▸ **Task directions**
With pictures left out, extract every line between the start of the records below and the line holding "from mathutils import Vector, Matrix", inclusive.

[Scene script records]
○ ○ ○ ○ ○
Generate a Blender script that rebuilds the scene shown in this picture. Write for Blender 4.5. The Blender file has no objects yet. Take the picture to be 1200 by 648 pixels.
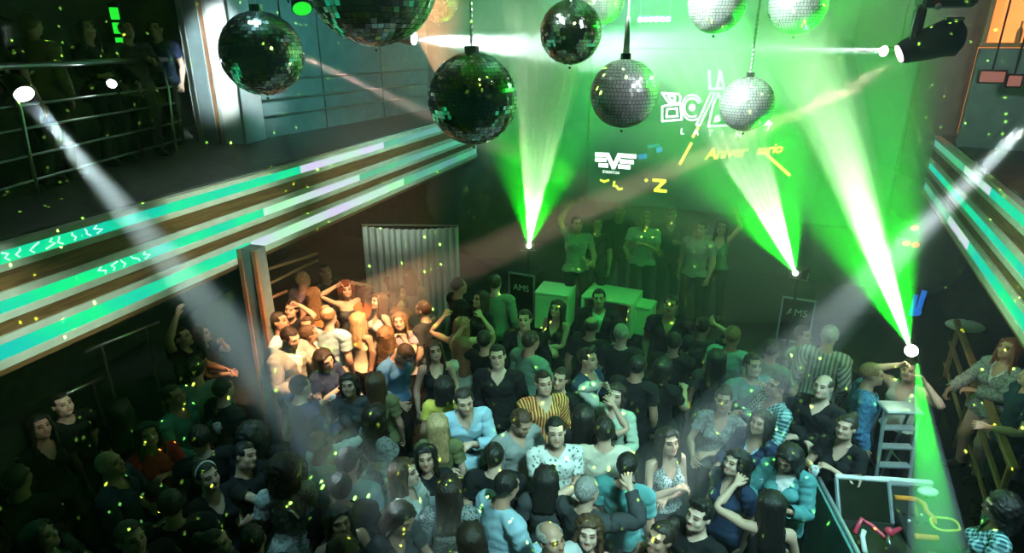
import bpy, math, random, time
import numpy as np
from mathutils import Vector, Matrix

# ------------------------------------------------------------------ camera, world, lights, exposure
scene = bpy.context.scene
COL = scene.collection
EYE = 4.8                                   # the photographer stands on the upper floor
FPX, HORIZON = 730.0, 50.0                  # focal length and horizon in the 1200 x 648 frame
PITCH = math.atan((324 - HORIZON) / FPX)
cam = bpy.data.objects.new('camera', bpy.data.cameras.new('camera'))
COL.objects.link(cam); scene.camera = cam
cam.location = (0, 0, EYE); cam.rotation_euler = (math.pi / 2 - PITCH, 0, 0)
cam.data.sensor_width = 36.0; cam.data.lens = FPX / 1200 * 36.0; cam.data.clip_start = .05
scene.view_settings.view_transform = 'Standard'; scene.view_settings.look = 'None'
scene.view_settings.gamma = 1.0; scene.view_settings.use_curve_mapping = False
scene.view_settings.exposure = 0.0
scene.cycles.use_denoising = True
scene.cycles.max_bounces = 5; scene.cycles.diffuse_bounces = 2; scene.cycles.glossy_bounces = 3; scene.cycles.volume_bounces = 0
scene.cycles.transparent_max_bounces = 12; scene.cycles.sample_clamp_indirect = 3.0; scene.cycles.caustics_reflective = False

world = bpy.data.worlds.new('night'); scene.world = world; world.use_nodes = True
bg = world.node_tree.nodes['Background']; bg.inputs[0].default_value = (.06, .42, .42, 1); bg.inputs[1].default_value = .010

CP, SP = math.cos(PITCH), math.sin(PITCH)
def ray(px, py):
    a, b = (px - 600) / FPX, -(py - 324) / FPX
    return np.array([a, CP + SP * b, -SP + CP * b])
def at(px, py, z):
    """the point at height z that the photograph shows at pixel px, py"""
    r = ray(px, py); return r * ((z - EYE) / r[2]) + [0, 0, EYE]
def atd(px, py, d):
    return ray(px, py) * d + [0, 0, EYE]

def spot(name, a, b, power, colour, angle, blend=.15, radius=.03):
    l = bpy.data.lights.new(name, 'SPOT'); l.energy = power; l.color = colour; l.spot_size = math.radians(angle); l.spot_blend = blend; l.shadow_soft_size = radius
    o = bpy.data.objects.new(name, l); COL.objects.link(o); o.location = a
    o.rotation_euler = (Vector(b) - Vector(a)).to_track_quat('-Z', 'Y').to_euler(); return o

# the beams of the show: apex, a point each passes through
LASER1 = (atd(620, 288, 9.8), atd(648, 0, 5.6)); LASER2 = (atd(932, 320, 8.8), atd(815, 40, 5.8)); LASER3 = (atd(1068, 411, 6.35), atd(945, 60, 5.0))
LASER4 = (atd(1074, 424, 6.3), atd(1105, 690, 3.7))
BEAM_A = (atd(28, 110, 5.5), at(500, 655, 1.2)); BEAM_B = (atd(1222, 128, 5.6), at(745, 600, 1.1)); BEAM_C = (atd(485, 45, 8.6), atd(960, 80, 7.0))
BEAM_D = (atd(1036, 60, 8.8), atd(700, 50, 7.5)); BEAM_E = (atd(352, 66, 8.6), atd(660, 205, 8.0)); BEAM_F = (atd(1074, 68, 3.5), at(400, 375, 1.5))

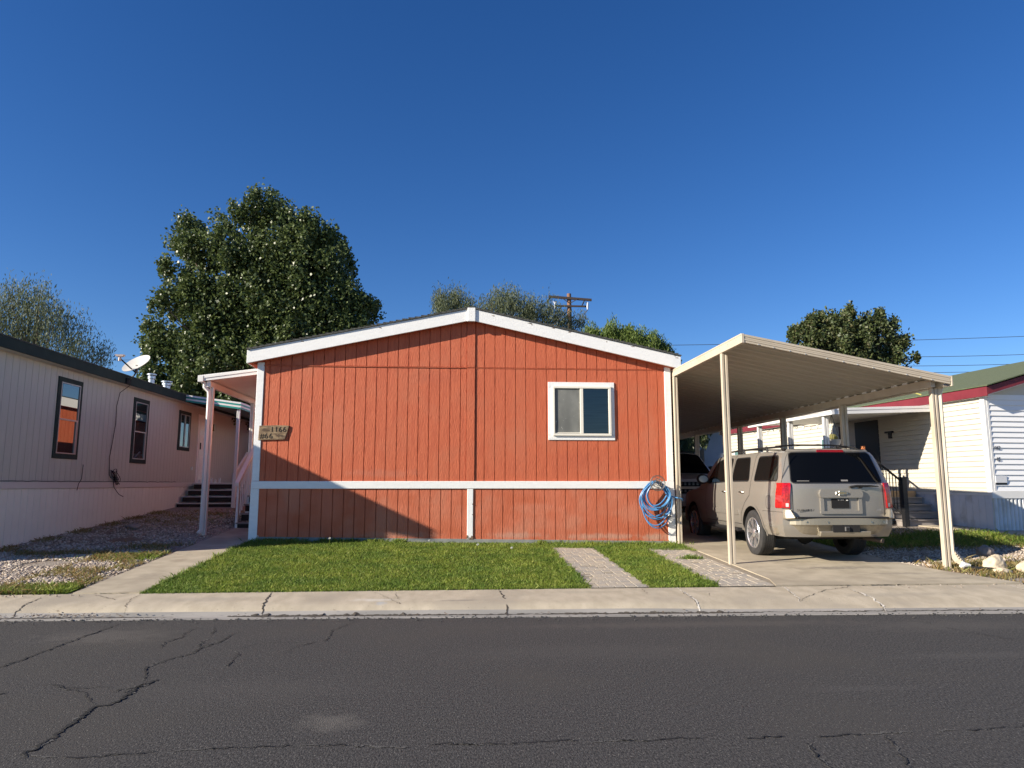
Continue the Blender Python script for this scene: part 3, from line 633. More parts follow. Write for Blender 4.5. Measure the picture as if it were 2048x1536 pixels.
○ ○ ○ ○ ○
▸ **Result**
Generate a Blender script that rebuilds the scene shown in this picture. Write for Blender 4.5. The Blender file has no objects yet. Take the picture to be 1200 by 648 pixels.
import bpy, math, random, time
import numpy as np
from mathutils import Vector, Matrix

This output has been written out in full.